Eastern Utah officials have decided to sidetrack plans for a multibillion-dollar railroad to transport crude oil from the Uinta Basin.
"The economics are just not there," especially because officials figure now that the cost would be closer to $5 billion than to the initial $2 billion estimate, said state Sen. Kevin Van Tassell, R-Vernal, co-chairman of the Legislature's Transportation Interim Committee.
He said officials from six eastern Utah counties Uintah, Duchesne, Daggett, Carbon, Emery and San Juan who met last week agreed it would be wiser to pursue other options for now, such as building pipelines or improving highways for continued or expanded trucking of oil.
Earlier this year, the Utah Department of Transportation completed a study of 26 possible routes for a rail line from the Uinta Basin and concluded only one was feasible: a 100-mile route southwest to Price, roughly along U.S. 191, which would require a 10-mile tunnel. It would connect to existing rail lines near Price.
UDOT estimated it would cost about $2 billion, using rough cost-per-mile standards of railroads nationally.
But Van Tassell said eastern Utah officials did more study and figured the cost would be around $5 billion, including interest to pay for it.
"As we've done the economic study and done a more complete analysis of the cost of the railroad, at this time the economic drivers to make it successful are just too risky," said Van Tassell, a banker.
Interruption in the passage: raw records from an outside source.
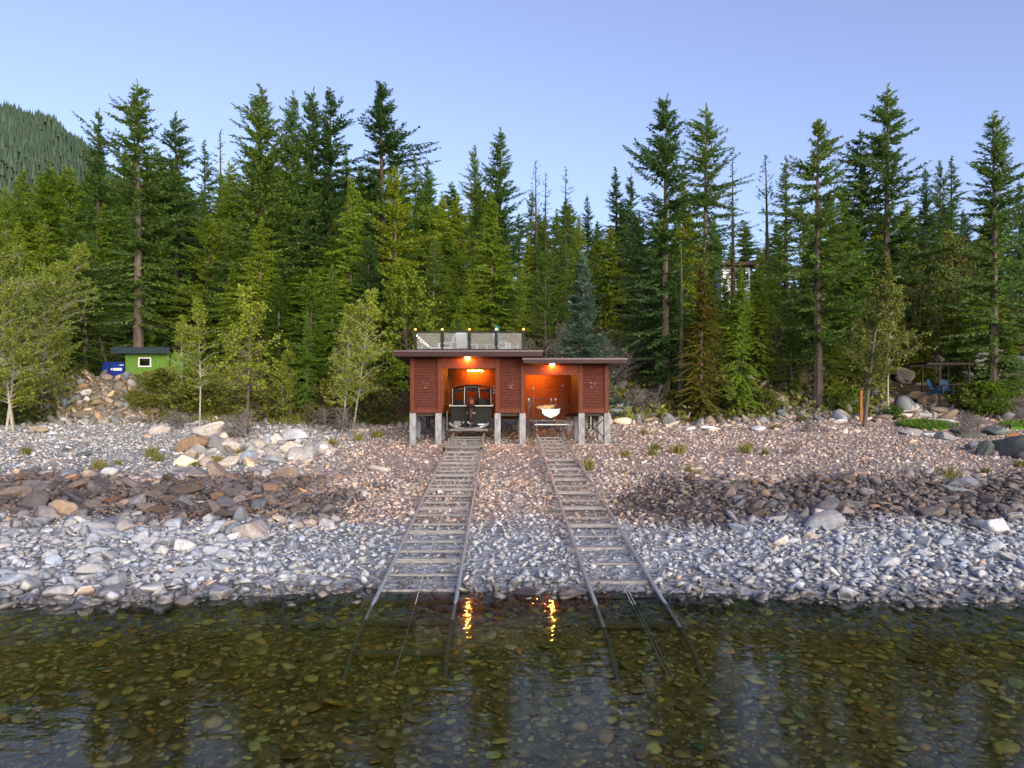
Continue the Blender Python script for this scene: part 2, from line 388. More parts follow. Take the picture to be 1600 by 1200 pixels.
def eul(a):   # (n,3) euler -> (n,3,3)
    cx, cy, cz = np.cos(a).T; sx, sy, sz = np.sin(a).T; n = len(a); M = np.empty((n, 3, 3))
    M[:, 0, 0] = cy * cz; M[:, 0, 1] = sx * sy * cz - cx * sz; M[:, 0, 2] = cx * sy * cz + sx * sz
    M[:, 1, 0] = cy * sz; M[:, 1, 1] = sx * sy * sz + cx * cz; M[:, 1, 2] = cx * sy * sz - sx * cz
    M[:, 2, 0] = -sy; M[:, 2, 1] = sx * cy; M[:, 2, 2] = cx * cy; return M
LOW = {s: [rockshape(100 + i, s, k=30) for i in range(12)] for s in (0 + 1, 2)}
FLATP = [rockshape(300 + i, 2, k=7, planes=16, flat=.34) for i in range(10)]
HIGH = [npmesh('boulder', *rockshape(500 + i, 4, k=50, planes=9), 'rock', smooth=True) for i in range(14)]
def bake(name, pos, size, rot, col, protos, label=None, mat='stones'):
    Vs, Fs, Cs, off = [], [], [], 0
    pick = rng.integers(0, len(protos), len(pos))
    for p in range(len(protos)):
        idx = np.where(pick == p)[0]
        if not len(idx): continue
        V, Fc = protos[p]
        M = eul(rot[idx]); W = np.einsum('nij,vj->nvi', M, V) * size[idx][:, None, None] + pos[idx][:, None, :]
        Vs.append(W.reshape(-1, 3)); Fs.append((Fc[None] + (np.arange(len(idx)) * len(V))[:, None, None] + off).reshape(-1, 3))
        Cs.append(np.repeat(col[idx], len(V), 0)); off += len(idx) * len(V)
    o = link(bpy.data.objects.new(name, npmesh(name, np.concatenate(Vs), np.concatenate(Fs), mat, col=np.concatenate(Cs))))
    tag(o, label, kind='stuff'); return o
def scatter(n, d0, d1, keep=None):
    """random points inside the camera's ground wedge"""
    n = int(n * 1.3); u = rng.uniform(size=n); d = np.sqrt(d0 * d0 + u * (d1 * d1 - d0 * d0)); X = rng.uniform(-1, 1, n) * (.80 * d + 5)
    if keep is not None:
        k = keep(X, d); X, d = X[k], d[k]
    return X, d
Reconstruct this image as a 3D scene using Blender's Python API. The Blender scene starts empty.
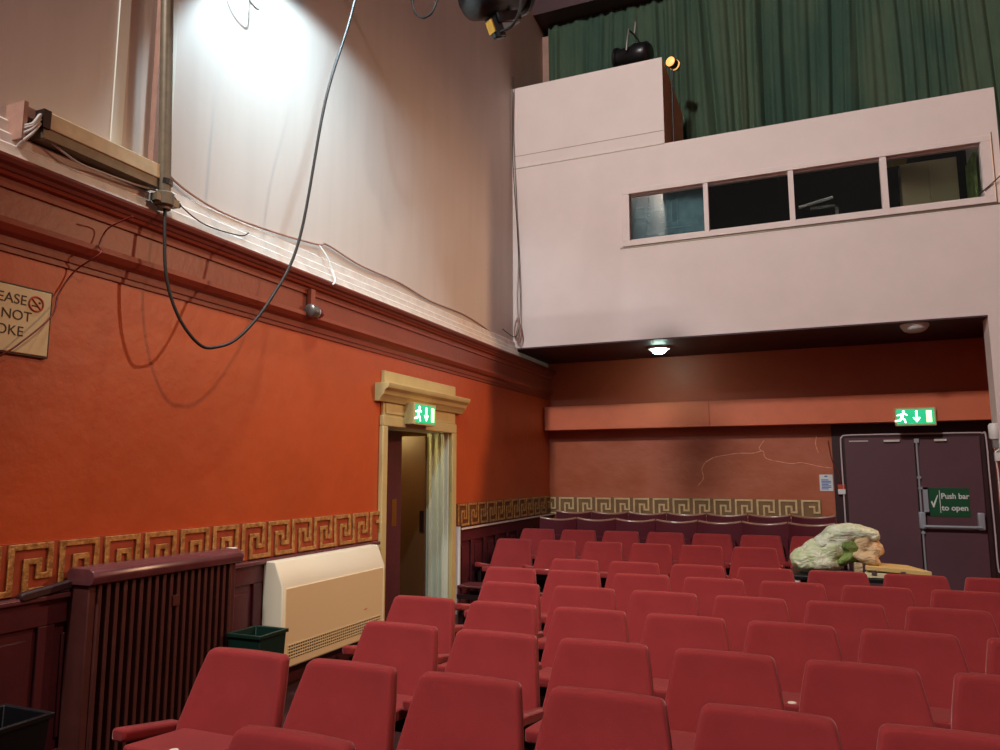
import bpy, bmesh, math, random
from mathutils import Vector, Matrix, noise
random.seed(7)
PI = math.pi
C = bpy.context.scene.collection
SC = bpy.context.scene

# ------------------------------------------------------------------ materials
def lin(c):
    return tuple(((v/255)/12.92 if v/255 <= .04045 else ((v/255+.055)/1.055)**2.4) for v in c)
def mat(name, rgb, rough=.6, metal=0, bump=0, bscale=40, var=0, vscale=3, sheen=0, spec=.5,
        emit=0, ecol=None, trans=0, alpha=1, rgb2=None, stretch=None):
    m = bpy.data.materials.new(name); m.use_nodes = True
    nt = m.node_tree; b = nt.nodes['Principled BSDF']
    c = lin(rgb)
    b.inputs['Base Color'].default_value = (*c, 1)
    b.inputs['Roughness'].default_value = rough
    b.inputs['Metallic'].default_value = metal
    b.inputs['Specular IOR Level'].default_value = spec
    if sheen:
        b.inputs['Sheen Weight'].default_value = sheen
        b.inputs['Sheen Roughness'].default_value = .35
        b.inputs['Sheen Tint'].default_value = (1, .55, .5, 1)
    if trans: b.inputs['Transmission Weight'].default_value = trans
    if alpha < 1: b.inputs['Alpha'].default_value = alpha
    if emit:
        b.inputs['Emission Color'].default_value = (*lin(ecol or rgb), 1)
        b.inputs['Emission Strength'].default_value = emit
    if bump or var:
        tc = nt.nodes.new('ShaderNodeTexCoord'); mp = nt.nodes.new('ShaderNodeMapping')
        nt.links.new(tc.outputs['Object'], mp.inputs['Vector'])
        if stretch: mp.inputs['Scale'].default_value = stretch
    if var:
        n = nt.nodes.new('ShaderNodeTexNoise'); n.inputs['Scale'].default_value = vscale
        n.inputs['Detail'].default_value = 6; n.inputs['Roughness'].default_value = .6
        nt.links.new(mp.outputs[0], n.inputs['Vector'])
        r = nt.nodes.new('ShaderNodeValToRGB')
        c2 = lin(rgb2) if rgb2 else tuple(v*(1-var) for v in c)
        r.color_ramp.elements[0].position = .35; r.color_ramp.elements[1].position = .65
        r.color_ramp.elements[0].color = (*c2, 1)
        r.color_ramp.elements[1].color = (*(c if rgb2 else tuple(min(1, v*(1+var*.5)) for v in c)), 1)
        nt.links.new(n.outputs['Fac'], r.inputs['Fac']); nt.links.new(r.outputs[0], b.inputs['Base Color'])
    if bump:
        n2 = nt.nodes.new('ShaderNodeTexNoise'); n2.inputs['Scale'].default_value = bscale
        n2.inputs['Detail'].default_value = 4
        nt.links.new(mp.outputs[0], n2.inputs['Vector'])
        bp = nt.nodes.new('ShaderNodeBump'); bp.inputs['Strength'].default_value = bump
        bp.inputs['Distance'].default_value = .02
        nt.links.new(n2.outputs['Fac'], bp.inputs['Height']); nt.links.new(bp.outputs[0], b.inputs['Normal'])
    return m

M = {}
M['orange'] = mat('orange_red_paint', (190, 80, 35), .42, var=.10, vscale=1.2, bump=.25, bscale=7)
M['cornice'] = mat('brick_red_gloss_paint', (144, 64, 42), .4, var=.12, vscale=2, bump=.1, bscale=20)
M['cornice_top'] = mat('deep_red_paint', (116, 46, 34), .42, var=.1, vscale=4)
M['cream_wall'] = mat('pale_pink_wall_paint', (208, 196, 186), .6, var=.04, vscale=1.5, bump=.06, bscale=5, stretch=(1, 3, .35))
M['ledge'] = mat('white_ledge_paint', (225, 215, 205), .55, var=.12, vscale=9)
M['plaster'] = mat('worn_brown_red_plaster', (190, 108, 82), .4, var=.3, vscale=1.1, bump=.35, bscale=4, rgb2=(174, 90, 56), stretch=(1, 1, 1.6))
M['beam'] = mat('salmon_red_paint', (216, 112, 76), .5, var=.06)
M['under'] = mat('rust_red_paint', (184, 84, 52), .5, var=.06)
M['maroon'] = mat('maroon_gloss_paint', (84, 36, 42), .35, var=.12, vscale=6, bump=.08, bscale=25)
M['maroon_dark'] = mat('dark_maroon_paint', (56, 28, 30), .5, var=.1)
M['maroon_rad'] = mat('dark_maroon_radiator_paint', (84, 44, 40), .4, var=.15, vscale=8)
M['cap'] = mat('dado_cap_paint', (104, 58, 62), .25, var=.2, vscale=10)
M['door'] = mat('aubergine_door_paint', (98, 62, 70), .5, var=.06, vscale=2, bump=.05)
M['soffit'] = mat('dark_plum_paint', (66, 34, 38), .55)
M['booth'] = mat('pink_white_booth_paint', (232, 216, 210), .6, var=.03, vscale=2, bump=.08, bscale=8)
M['bfloor'] = mat('dark_red_carpet', (60, 18, 20), .95, var=.3, vscale=60, bump=.3, bscale=200)
M['velvet'] = mat('red_velvet', (147, 51, 52), .85, var=.10, vscale=5, sheen=.7, spec=.12, bump=.15, bscale=300)
M['vinyl'] = mat('dark_maroon_leathercloth', (84, 16, 30), .65, spec=.25, bump=.1, bscale=80)
M['wood_rim'] = mat('polished_wood_rim', (168, 124, 104), .2, var=.2, vscale=12, spec=.9)
M['iron'] = mat('dark_cast_iron', (38, 20, 22), .45, metal=.3)
M['plate'] = mat('ivory_number_plate', (235, 225, 205), .4)
M['gold'] = mat('gold_paint', (204, 150, 84), .38, var=.45, vscale=25, rgb2=(140, 90, 44), bump=.3, bscale=60)
M['palegold'] = mat('pale_gold_paint', (222, 190, 140), .4, var=.15, vscale=20)
M['olive'] = mat('olive_brown_ground', (134, 102, 66), .5, var=.15, vscale=10)
M['darkground'] = mat('dark_brown_ground', (110, 62, 34), .5, var=.2, vscale=14)
M['groundL'] = mat('red_brown_ground', (172, 76, 46), .45, var=.2, vscale=10)
M['cream'] = mat('warm_lit_enamel', (228, 200, 154), .4, spec=.4)  # heater front: warm light from the right put into the colour
M['creamtop'] = mat('cool_lit_enamel', (232, 222, 196), .4)  # heater casing: cool light from above put into the colour
M['grille'] = mat('dark_grille_void', (70, 62, 56), .6)
M['casing'] = mat('mustard_cream_paint', (206, 182, 124), .4, var=.08, vscale=5, bump=.06)
M['jamb'] = mat('yellow_green_cream_paint', (226, 224, 200), .45, var=.04)
M['browndoor'] = mat('brown_varnished_door', (104, 66, 38), .45, var=.15, vscale=4, stretch=(1, 1, .2))
M['brass'] = mat('brass', (190, 140, 60), .3, metal=.9)
M['steel'] = mat('grey_steel', (170, 168, 168), .35, metal=.6)
M['silver'] = mat('silver_painted_metal', (176, 178, 186), .35, metal=.3)
M['pipe'] = mat('weathered_grey_brown_pipe', (122, 110, 92), .45, metal=.35, var=.15, vscale=15)
M['conduit'] = mat('pale_pink_conduit', (214, 194, 194), .4)
M['white'] = mat('white_plastic', (232, 230, 226), .4)
M['black'] = mat('black_metal', (22, 22, 25), .35)
M['blackcable'] = mat('black_rubber', (24, 20, 20), .5)
M['greycable'] = mat('grey_cable', (196, 190, 184), .5)
M['redcable'] = mat('red_brown_cable', (120, 36, 24), .5)
M['trunk'] = mat('yellowed_trunking', (214, 194, 156), .45, var=.12, vscale=12)
M['timber'] = mat('pinkish_timber_batten', (168, 128, 112), .6, var=.15, vscale=8)
M['batten'] = mat('pale_batten', (222, 222, 210), .6)
M['curtain'] = mat('bottle_green_drape', (84, 100, 80), .9, sheen=.1, spec=.1, var=.22, vscale=.8, stretch=(1.4, 1, .5), rgb2=(60, 84, 72))
M['curtain'].node_tree.nodes['Principled BSDF'].inputs['Sheen Tint'].default_value = (.5, 1, .7, 1)
M['green_plastic'] = mat('dark_green_plastic', (16, 44, 36), .4)
M['black_plastic'] = mat('black_plastic', (18, 18, 22), .4)
M['signboard'] = mat('cream_signboard', (222, 202, 156), .5, var=.05, vscale=8)
M['letters'] = mat('dark_brown_lettering', (60, 40, 24), .6)
M['signred'] = mat('red_sign_ink', (190, 70, 50), .6)
M['signgreen'] = mat('green_sign', (22, 84, 50), .45)
M['greenlit'] = mat('lit_green_sign', (20, 140, 90), .5, emit=.95, ecol=(40, 190, 130))
M['whitelit'] = mat('lit_white_pictogram', (250, 255, 250), .5, emit=3.2, ecol=(240, 255, 245))
M['creamlit'] = mat('lit_pictogram_door', (255, 240, 180), .5, emit=2.0, ecol=(255, 236, 170))
M['lamp_on'] = mat('lit_lamp_diffuser', (230, 255, 240), .4, emit=50, ecol=(214, 255, 236))
M['amber_on'] = mat('lit_amber_lens', (255, 200, 120), .4, emit=1.1, ecol=(255, 176, 100))
M['yellow_on'] = mat('lit_corridor_tube', (250, 230, 120), .4, emit=5, ecol=(252, 236, 130))
M['blue_ink'] = mat('blue_ink', (60, 110, 190), .5)
M['paper'] = mat('paper', (225, 228, 226), .6)
M['glass'] = mat('window_glass', (235, 245, 245), .02, trans=1, spec=.5)
M['glass'].node_tree.nodes['Principled BSDF'].inputs['IOR'].default_value = 1.45
M['teal'] = mat('teal_reflection', (84, 128, 138), .5, var=.3, vscale=5, rgb2=(58, 100, 112))  # reflection in the first booth pane, put into the colour
M['tealline'] = mat('pale_teal_reflection', (110, 150, 160), .5)  # paler streaks of the same pane reflection
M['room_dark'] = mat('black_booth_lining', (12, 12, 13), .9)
M['beige'] = mat('beige_cupboard_laminate', (206, 186, 150), .5)
M['box_peach'] = mat('peach_board_edge', (206, 168, 142), .6)
M['bag'] = mat('translucent_pale_plastic', (242, 242, 212), .28, var=.3, vscale=7, rgb2=(190, 206, 146), spec=.6)
M['bagwhite'] = mat('milky_white_plastic', (240, 242, 218), .22, var=.15, vscale=10, rgb2=(204, 216, 176), spec=.6)
M['greencloth'] = mat('leaf_green_cloth', (160, 180, 100), .8, var=.3, vscale=8, rgb2=(104, 128, 60))
M['tancloth'] = mat('tan_cloth', (220, 190, 146), .85, var=.2, vscale=9)
M['casewood'] = mat('pale_pine', (226, 192, 122), .45, var=.1, vscale=5, stretch=(.3, 3, 3))
M['casecream'] = mat('pale_cream_board', (226, 214, 168), .5)
M['olivedark'] = mat('dark_olive_metal', (60, 56, 30), .6)
M['grey_lens'] = mat('dark_glass_lens', (40, 54, 66), .08, spec=1)
M['aluminium'] = mat('dull_aluminium', (130, 124, 118), .35, metal=.7)
M['red_dome'] = mat('dark_red_dome', (110, 24, 26), .25)
M['scratch'] = mat('exposed_pink_plaster', (222, 150, 120), .6)

# crazed flaking plaster lines on the rear wall
def add_cracks(m, rgb):
    nt = m.node_tree; b = nt.nodes['Principled BSDF']
    tc = nt.nodes.new('ShaderNodeTexCoord')
    n = nt.nodes.new('ShaderNodeTexNoise'); n.inputs['Scale'].default_value = .9; n.inputs['Detail'].default_value = 5
    n.inputs['Distortion'].default_value = .6
    nt.links.new(tc.outputs['Object'], n.inputs['Vector'])
    r = nt.nodes.new('ShaderNodeValToRGB')
    e = r.color_ramp.elements
    e[0].position = .485; e[0].color = (0, 0, 0, 1); e[1].position = .515; e[1].color = (0, 0, 0, 1)
    k = r.color_ramp.elements.new(.5); k.color = (.55, .55, .55, 1)
    mx = nt.nodes.new('ShaderNodeMix'); mx.data_type = 'RGBA'
    src = b.inputs['Base Color'].links[0].from_socket
    nt.links.new(n.outputs['Fac'], r.inputs['Fac']); nt.links.new(r.outputs[0], mx.inputs[0])
    nt.links.new(src, mx.inputs[6]); mx.inputs[7].default_value = (*lin(rgb), 1)
    nt.links.new(mx.outputs[2], b.inputs['Base Color'])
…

He added that the rail line may make more sense in the future when, and if, such products as oil shale and oil sands are more fully developed, and create more demand for better transportation.
"It's going to take awhile before some of the other things that would help pay for it come on line. So we're probably at a standstill until more things happen that would help it pay for itself," Van Tassell said. "We may dust this off again in the future."
An earlier state study said that without the rail route or alternatives, such as new pipelines or freeways, $30 billion worth of oil and gas could remain undeveloped in the basin during the next three decades because of transportation constraints. It said that could cost Utah's economy $10 billion and prevent creation of 27,000 jobs.
"The cost and the time factor in getting [the railroad] done is more than we had originally anticipated," Van Tassell said. "So we've got to look at other systems to move product out of the basin other than the railroad at this time."
Crude oil is now moved by a constant parade of large trucks on narrow and somewhat-dangerous U.S. 40 to Interstate 80 to refineries in North Salt Lake, although some trucks take also-narrow U.S. 191 to rail connections in Price.
"Tesoro is looking at a doing a heated pipeline to move the waxy crude" as an alternate, Van Tassell said.
Much of the oil from the Uinta Basin is waxy. If not heated during transport, it essentially turns into a large solid candle. Oil from oil shale and oil sands would not have the waxy content.
To reduce problems with waxy crude, Van Tassell said, officials are looking at partially processing it in the basin. "It wouldn't be a refining process, but would make the waxy crude easier to pipeline."
Officials will also look at improving highways to more safely truck additional crude oil.
Van Tassell said officials are continuing to look at "a little bit of everything to find an economic mix that will work."